2011年5月16日(月)「しんぶん赤旗」

主張

軽度者への給付削減

“負担あり介護なし”の加速だ


 菅直人内閣が提出した介護保険法改定案の審議が始まりました。東日本大震災の直前閣議決定されていたもので、「要支援」者向けにおこなわれている介護保険の訪問・通所サービスを、市町村の判断で「介護予防・日常生活支援総合事業」に移し、配食や見守りなどと組み合わせて保険給付の対象外にできるとしたものです。介護保険からの給付費を削減し、国の負担を減らすのが狙いです。

安上がりの事業の危険

 40歳以上の国民が保険料を負担している介護保険はこれまでも公的な介護体制が不十分で、“負担あって介護なし”と批判されてきました。介護保険料を払わせ、「要支援」と認定しながら、「支援事業」に移し、給付対象からはずすのは、介護が必要な人たちの権利を奪うことにもなる、介護保険のいっそうの改悪です。

 市町村が実施する「総合事業」にも介護保険料や国・自治体の交付金が支出されますが、その事業費には上限が設けられています。基本は介護保険の認定で「非該当」とされた介護保険給付対象外の人たち向けの事業です。

 介護保険での訪問・通所サービスなどの事業には全国一律の基準がありますが、「総合事業」にはそうした基準がありません。市町村が事業費の上限を超えないよう安上がりな方法を選べば、劣悪なサービスしか受けられなくなります。逆に利用料は、介護保険が定める「1割負担」より高くなることもありえます。

 介護保険は「介護の社会化」をうたい文句に2000年に創設され11年になりました。
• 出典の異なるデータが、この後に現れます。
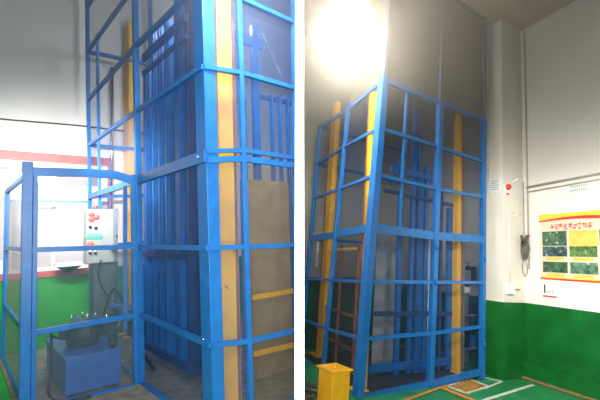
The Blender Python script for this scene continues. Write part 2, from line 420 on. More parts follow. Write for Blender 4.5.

国や自治体が支出する公費と、国民が負担する保険料や利用料を財源に、公的な介護制度確立が目的とされました。しかしもともとの介護施設やサービスの体制が不足していたうえ、自公政権が社会保障費の削減路線を続け、国庫負担を減らしてきたため、介護サービスの削減や保険料・利用料の負担拡大が続いてきました。

 高齢化にともない公的な介護を求める人は増えています。たとえば特養ホームに入りたくても入れない「待機者」は、介護保険が導入されてから10年間で4倍以上に増え09年には42万人にものぼりました。家族の介護のため、仕事をやめなければならなかった人が13万人もいるありさまです。
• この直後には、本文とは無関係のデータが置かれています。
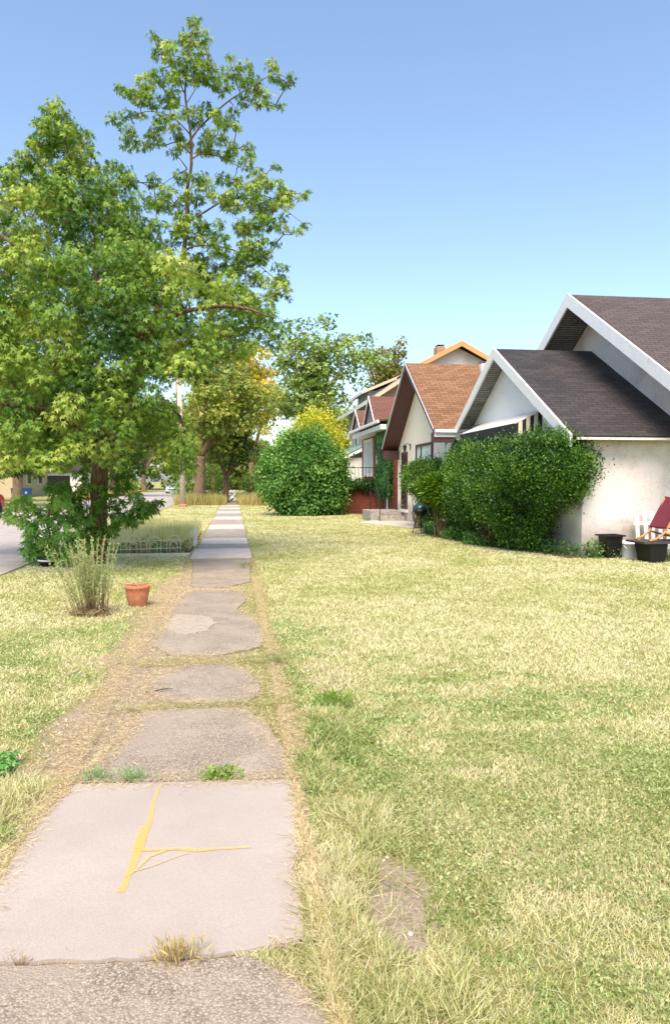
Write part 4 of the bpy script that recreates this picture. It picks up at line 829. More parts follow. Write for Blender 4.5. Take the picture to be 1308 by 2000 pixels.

 高齢になれば誰でも病気にかかりやすくなり、日常生活が不自由になります。状態が軽い人への対策をつくすことは重度化を防ぎ、認知症や寝たきりなどを予防することにもなります。症状が軽いからというだけで保険給付の対象からはずし、安上がりの事業に委ねる今回の改定は、介護を予防する上でもあべこべの対策です。

公費負担の大幅拡大を

 高齢者は「社会の宝」です。高齢者が安心して暮らせる体制を整えるのは国と社会の責任です。東日本大震災の被災地でも、介護が必要な人に公的な介護を保障することが重要になっています。

 特養ホームなど公的な介護体制の充実にも、加入者や利用者の負担を増やさず安心できる介護保険の制度を実現するにも、不可欠なのは国庫負担の拡大です。必要な国庫負担を増やさず、給付の引き下げか負担の引き上げかと迫るのでは、民主党政権も自公政権と同じということになるだけです。